Article: WebSockets in the Ruby Ecosystem

An excerpt from, by @dhaivatpandya

What the heck is a “WebSocket”, exactly? Some of us have heard about the changes that are coming to Rails with regard to WebSockets (e.g. Action Cable in Rails 5) but it’s a bit difficult to pinpoint exactly what WebSockets are meant to do. What problem do they solve and how do they fit into the realm of HTTP, the web, and Ruby? That’s what we’ll cover in this article.


Let’s dial the time machine to the beginning of the web. Way back in the day, as we all know, websites consisted of static pages with a bunch of links between them. These pages are called “static” because nothing about them really changes on a per-user sort of basis. The server just serves up the same thing to every single user based on the path that the user requests. We quickly realized that this sort of thing was all well and good if all we wanted the web to be was the equivalent of an easily available book, but we could actually do a lot more. So, with input elements and CGI (Common Gateway Interface – a way for external scripts to talk to the web server), dynamic elements creeped into web pages.

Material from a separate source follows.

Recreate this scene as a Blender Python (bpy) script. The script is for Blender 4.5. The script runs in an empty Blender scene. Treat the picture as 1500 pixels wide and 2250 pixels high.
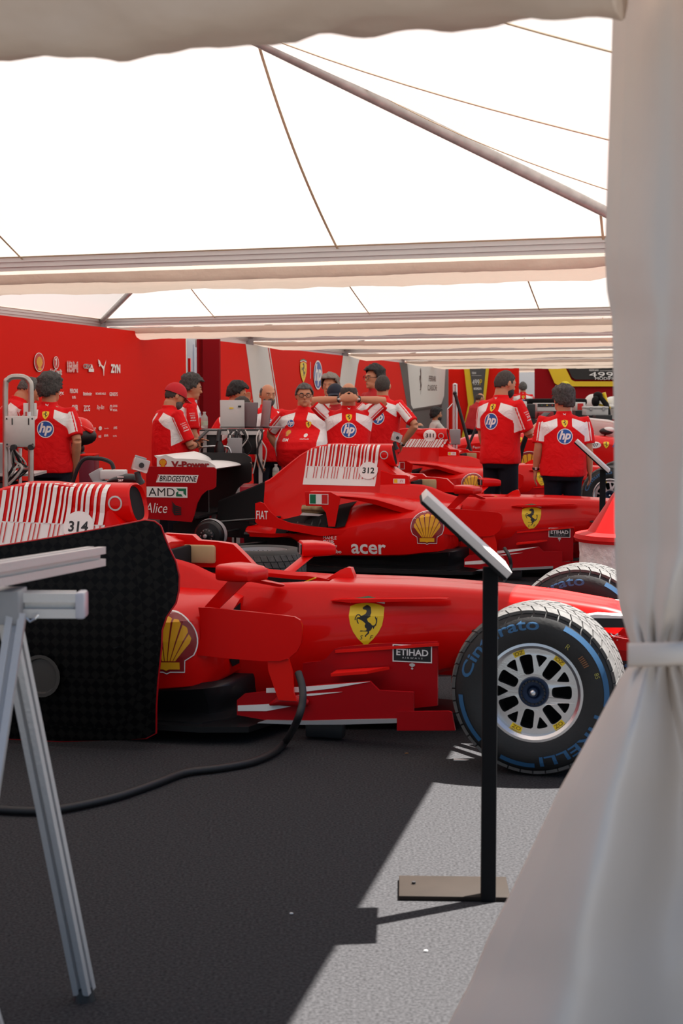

Now, we could actually process input data and do something with it. As websites got busier, we realized that CGI was pretty terrible at scaling. Along came a slew of options such as FastCGI to remedy this problem. We came up with all sorts of frameworks to make writing back-ends a lot easier: Rails, Django, etc. All this progress happened, but at the end of the day, we were still serving up some HTML (through a variety of methods), the user was reading this mostly static HTML and then requesting some different HTML.

Then, developers realized the power of Javascript and communication with the server through AJAX. No longer were pages just blobs of HTML. Instead, Javascript was used to alter the content of these pages based on asynchronous communication with the server. Often, state changes that occurred on the server had to be reflected on the client. Taking a very simple example, maybe we want a notification to show up on the admin panel when the number of users on the server exceeds a certain limit. However, the methods used to do this sort of thing weren’t the best. One common solution was HTTP long polling. With it, the client (i.e. Javascript code running in the browser) sends the HTTP server a request which the server keeps open (i.e. the server doesn’t send any data but doesn’t close the connection) until some kind of update is available.